The problem is a lack of education more than anything. People simply believe that plastic = bad, despite the fact plastic bags should probably be about the last plastic thing banned. Plastic bags take a miniscule amount of energy to make and can be thrown away and captured in a landfill indefinitely after that. Now we get varying levels of "reusable" bags that cost more economically and environmentally and the break even point is basically non existent. "A few months" of forgetting bags means the average person likely consumed more energy in reusable bags that weren't re-used than years of plastic bags. Plastic bag bans are spending dollars to save pennies, most of these laws really just make people feel better rather than provide actual benefits.

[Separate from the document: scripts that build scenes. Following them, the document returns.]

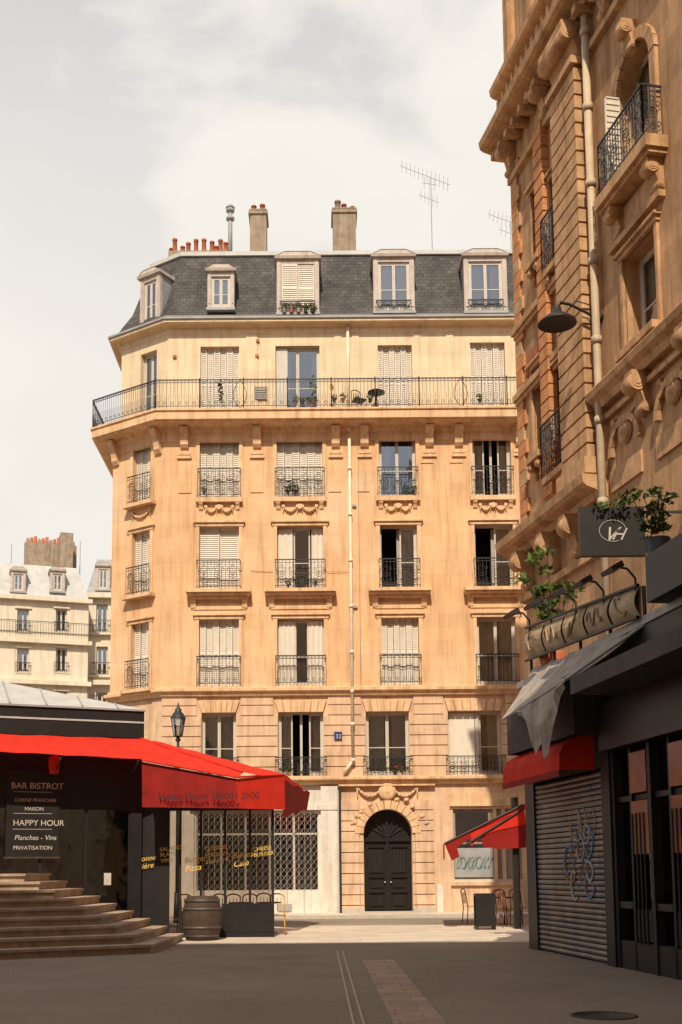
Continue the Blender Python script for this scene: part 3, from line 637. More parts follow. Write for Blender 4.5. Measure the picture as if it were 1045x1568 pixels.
for yy in (1213,1246,1270): z=bis.loc(50,yy,-.06)[1]; mm.box(mbx0+.15,mbx1-.15,-.066,-.062,z,z+.008,CHALK)
mm.done()
for i,(tx,sz,px,py) in enumerate((("BAR BISTROT",.19,17,1207),("CUISINE FRANCAISE",.1,22,1227),("MAISON",.11,38,1241),("HAPPY HOUR",.18,20,1264),("Planches - Vins",.15,22,1286),("PRIVATISATION",.12,20,1301))):
    x,z=bis.loc(px,py,-.065); text(tx,bis,x,-.068,z,sz,CHALK,"menu_line_%d"%i,be,shear=.2 if i in(1,4) else 0)
x,z=bis.loc(83,1172,-.3); hb_=MB("heater_lamp",be,bis); hb_.lathe(bis.P(x,-.3,z-.2),[(.0,0),(.1,.02),(.13,.3),(.1,.4),(0,.42)],RED,12); hb_.cyl((x,-.3,z+.2),(x,0,z+.3),.02,.02,IRON,6); hb_.done()
x,z=bis.loc(165,1345,-.02); pp=MB("notice_paper",be,bis); pp.box(x-.08,x+.08,-.02,-.01,z-.15,z+.12,CHALK); pp.done()
aw=MB("front_awning",be,bis)
def cloth(mb,A,Bq,Cq,Dq,mt,nx=14,ny=5,sag=.06,wave=.02):
    A,Bq,Cq,Dq=[Vector(q) for q in (A,Bq,Cq,Dq)]; g_={}
    for i in range(nx+1):
        for j in range(ny+1):
            u=i/nx;v=j/ny; q=A.lerp(Bq,u).lerp(Dq.lerp(Cq,u),v); q.z-=sag*math.sin(math.pi*v)*(1) - wave*math.sin(u*nx*1.9+v*2); g_[i,j]=q
    for i in range(nx):
        for j in range(ny): mb.face([g_[i,j],g_[i+1,j],g_[i+1,j+1],g_[i,j+1]],mt,local=False,smooth=True)
zlo=bis.loc(215,1163,-1.0)[1]
cloth(aw,bis.P(-8,-.08,zfa-.02),bis.P(0,-.08,zfa-.02),bis.P(.15,-1.0,zlo),bis.P(-8,-1.0,zlo+.2),RED,24,5,.03,.01)
for x in (-6,-4,-2,-.3): aw.cyl((x,-.05,zlo-.3),(x,-.97,zlo-.02),.02,.02,IRON,6)
aw.done()
def W3(px,py,Y): q=wx(px,py,Y); return Vector((q[0],Y,q[1]))
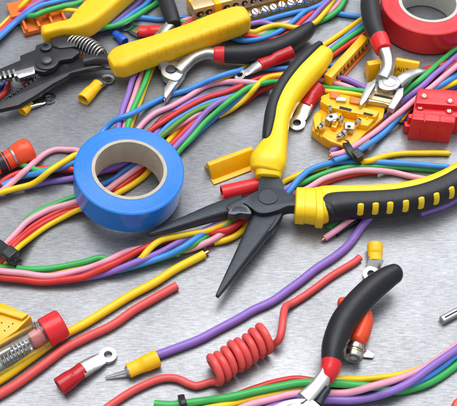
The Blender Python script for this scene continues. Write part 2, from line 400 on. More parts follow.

Want to save the environment? lets focus on electrifying power tools and standardizing batteries so there is less gas used and e-waste. Let's encourage insulating old buildings. We should reward reduced packaging, more bulk purchase options. Doors should be required on coolers in grocery stores. Require greywater systems in new or renovated buildings. Mandate usage of native plant species for lawns/green areas. limit dilution of water based products.

> We should have never switched from paper bags

I was around back then, and I seem to recall the switch was partially driven by environmentalist concerns due to deforestation.

People who care for the environment enough to know how this stuff works are a drop in the bucket compared to the number of mostly uninterested people who wanna look like they care or think they care (because it's fashionable to do so) and can be hoodwinked into thinking that banning paper or plastic bags is anything but a feel-good measure targeted at getting their votes.